Welcher Song auf „Downfall“ hat eine ganz besondere Bedeutung für euch und was steckt dahinter?

Da würde nun jeder wahrscheinlich einen anderen Track wählen. Ich weiß, dass Micha „Down“ sehr am Herzen liegt, auch weil es ein für ihn sehr persönlicher Text ist. Ich habe den Text von „Blindfolded“ geschrieben, in dem ich mir auch einigen Frust von der Seele schreiben konnte, und Christoph hat da auch einiges gesagt. Gedanken festzuhalten hat irgendwie immer etwas reinigendes…aber ich kann mit großer Sicherheit sagen, dass wir auf das Album als Gesamtpaket sehr stolz sind! Wir haben stark darauf geachtet, jederzeit die Spannung zu erhalten und genug Dynamik zu bieten, weshalb wir mit verschiedenen tiefen Gitarrentunings und Geschwindigkeiten gearbeitet haben. Es gibt in jedem Track massig Killer-Riffs, geile Melodien und Hooklines, gepaart mit den Pissed-Off-Vocals von Christoph und Kummers unnachamlichen Grooves. Die Band brennt! Geile Ansage, oder? Ich sollte in die Werbebranche wechseln… Ha Ha! Aber ich bin schon echt stolz auf das Baby! Aber ebenso klar ist, dass ich auch noch Luft nach oben für’s zweite Album sehe. Sechs Songs stehen schon!

Ein paar Gigs spielt ihr demnächst auch… Welche Band würdet ihr gern supporten, wenn ihr euch das aussuchen dürftet?

Ich glaube bei SLAYER, MACHINE HEAD, ENTOMBED, CARCASS, METALLICA, RAMMSTEIN oder den PUSSYCAT DOLLS würde bei uns keiner „Nein“ sagen. Eigentlich spielen wir an jeder Pommesbude, wenn wir das Gefühl haben eine gute Show bieten zu können und dass uns die Veranstalter wirklich gerne sehen würden. Wer uns also buchen möchte, kann uns jederzeit gerne über MySpace (www.myspace.com/theretaliationprocess) oder auch per E-Mail (theretaliationprocess[at]gmx.de) kontaktieren.

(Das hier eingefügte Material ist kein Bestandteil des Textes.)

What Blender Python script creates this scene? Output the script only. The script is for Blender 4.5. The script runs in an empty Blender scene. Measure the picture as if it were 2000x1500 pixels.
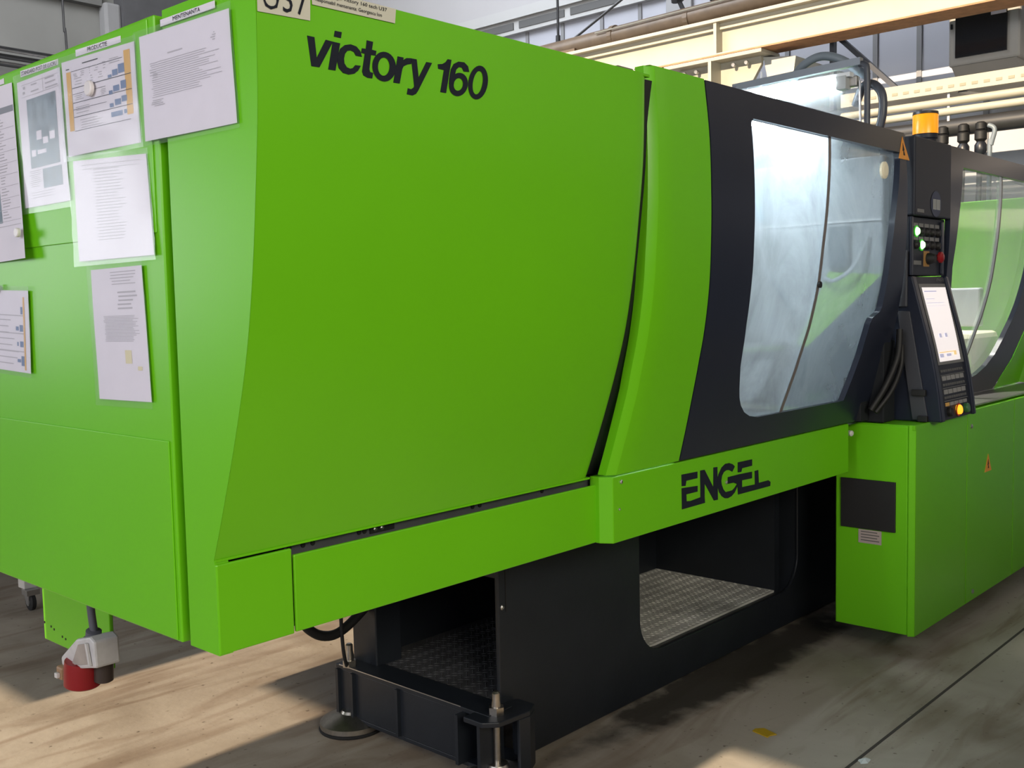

OK, dann danke ich für das Interview…und die letzte Worte gehören euch:

Jo Jens, vielen Dank für das Interview! Wie ich dir ja schon gesagt habe, find‘ ich metal.de extrem cool und surf bei euch sehr oft vorbei. Insofern freut es mich natürlich besonders, dass wir die Chance erhalten haben uns hier mal vorzustellen. Ansonsten freuen wir uns immer über Rückmeldungen der Hörer auf MySpace. Das Album ist außerdem ab dem 26.02.2010 überall erhältlich und falls nicht, dann nervt den CD-Dealer eures Vertrauens! Up the Hornz!